** begin SOURCE DATA **
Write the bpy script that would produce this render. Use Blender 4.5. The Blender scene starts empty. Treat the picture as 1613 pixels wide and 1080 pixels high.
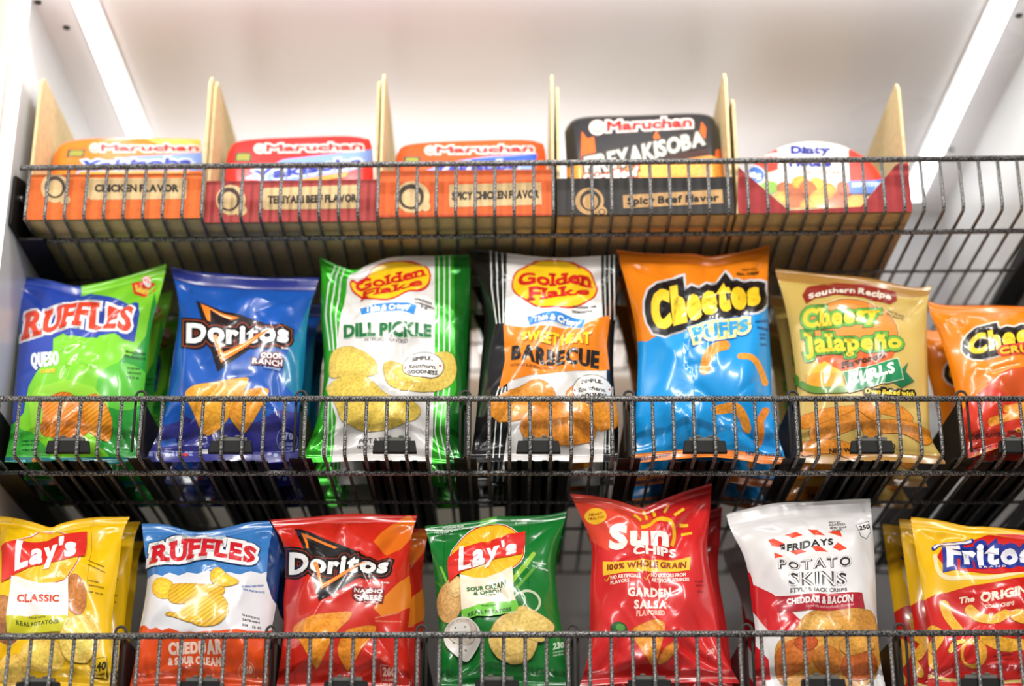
import bpy, bmesh, math, random
import numpy as np
from mathutils import Vector
from mathutils.geometry import tessellate_polygon

SC = bpy.context.scene
COL = SC.collection

# ------------------------------------------------------------------ camera
FPX = 2800.0                      # focal length in pixels of the 1613 px wide frame
PITCH = math.radians(21.6)
CAM = np.array([0.0, -1.78, 0.0])
FWD = np.array([0, math.cos(PITCH), math.sin(PITCH)])
UPV = np.array([0, -math.sin(PITCH), math.cos(PITCH)])
cam_d = bpy.data.cameras.new('camera')
cam_d.sensor_width = 36
cam_d.lens = FPX / 1613 * 36
cam_d.clip_start = 0.05
cam_d.dof.use_dof = True
cam_d.dof.focus_distance = 1.87
cam_d.dof.aperture_fstop = 1.9
cam_o = bpy.data.objects.new('camera', cam_d)
cam_o.location = CAM
cam_o.rotation_euler = (math.pi / 2 + PITCH, 0, 0)
COL.objects.link(cam_o)
SC.camera = cam_o

# ------------------------------------------------------------------ light and exposure
SC.view_settings.view_transform = 'Standard'
SC.view_settings.look = 'None'
SC.view_settings.gamma = 1
SC.view_settings.use_curve_mapping = False
SC.view_settings.exposure = 0.0
wd = bpy.data.worlds.new('store_air')
SC.world = wd
wd.use_nodes = True
wd.node_tree.nodes['Background'].inputs[0].default_value = (1.0, 0.98, 0.96, 1)
wd.node_tree.nodes['Background'].inputs[1].default_value = 0.27


def area(name, loc, target, sx, sy, power, col=(1, 1, 1)):
    d = bpy.data.lights.new(name, 'AREA')
    d.shape = 'RECTANGLE'
    d.size, d.size_y, d.energy, d.color = sx, sy, power, col
    o = bpy.data.objects.new(name, d)
    o.location = loc
    o.rotation_euler = (Vector(target) - Vector(loc)).to_track_quat('-Z', 'Y').to_euler()
    COL.objects.link(o)
    return o


area('store_ceiling_lamp', (-1.2, -2.3, 1.75), (-0.2, 0, 0.6), 0.14, 1.3, 24, (1, .98, .95))
area('store_ceiling_lamp', (1.2, -2.3, 1.75), (0.2, 0, 0.6), 0.14, 1.3, 24, (1, .98, .95))
area('store_ceiling_lamp', (0.0, -2.6, 2.0), (0, 0, 0.5), 1.3, 0.16, 52, (1, .97, .93))
for _k in range(9):
    area('case_front_lamp', (-0.48 + 0.13 * _k, -0.16, 1.22), (-0.48 + 0.13 * _k, 0.02, 0.6), 0.02, 0.02, 0.28, (1, .99, .97))
area('ceiling_fill_front', (0.03, -0.09, 1.085), (0.03, 0.45, 1.02), 1.1, 0.02, 0.75, (1, .99, .98))  # added fill light, no known fixture: brightens the case ceiling from the front
area('ceiling_fill_rear', (-0.05, 0.45, 0.89), (-0.05, 0.2, 1.13), 0.8, 0.11, 2.2, (1, .99, .98))  # added fill hidden behind the trays, lifts the ceiling; not a case fixture
STRIP_GLOW = 4.6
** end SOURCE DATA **
• _SET TASK_
Exactly as written, please give again the lines from the beginning of the listing through the line containing "COL = SC.collection", inclusive, without any pictures.

• _FULL RESPONSE_
Write the bpy script that would produce this render. Use Blender 4.5. The Blender scene starts empty. Treat the picture as 1613 pixels wide and 1080 pixels high.
import bpy, bmesh, math, random
import numpy as np
from mathutils import Vector
from mathutils.geometry import tessellate_polygon

SC = bpy.context.scene
COL = SC.collection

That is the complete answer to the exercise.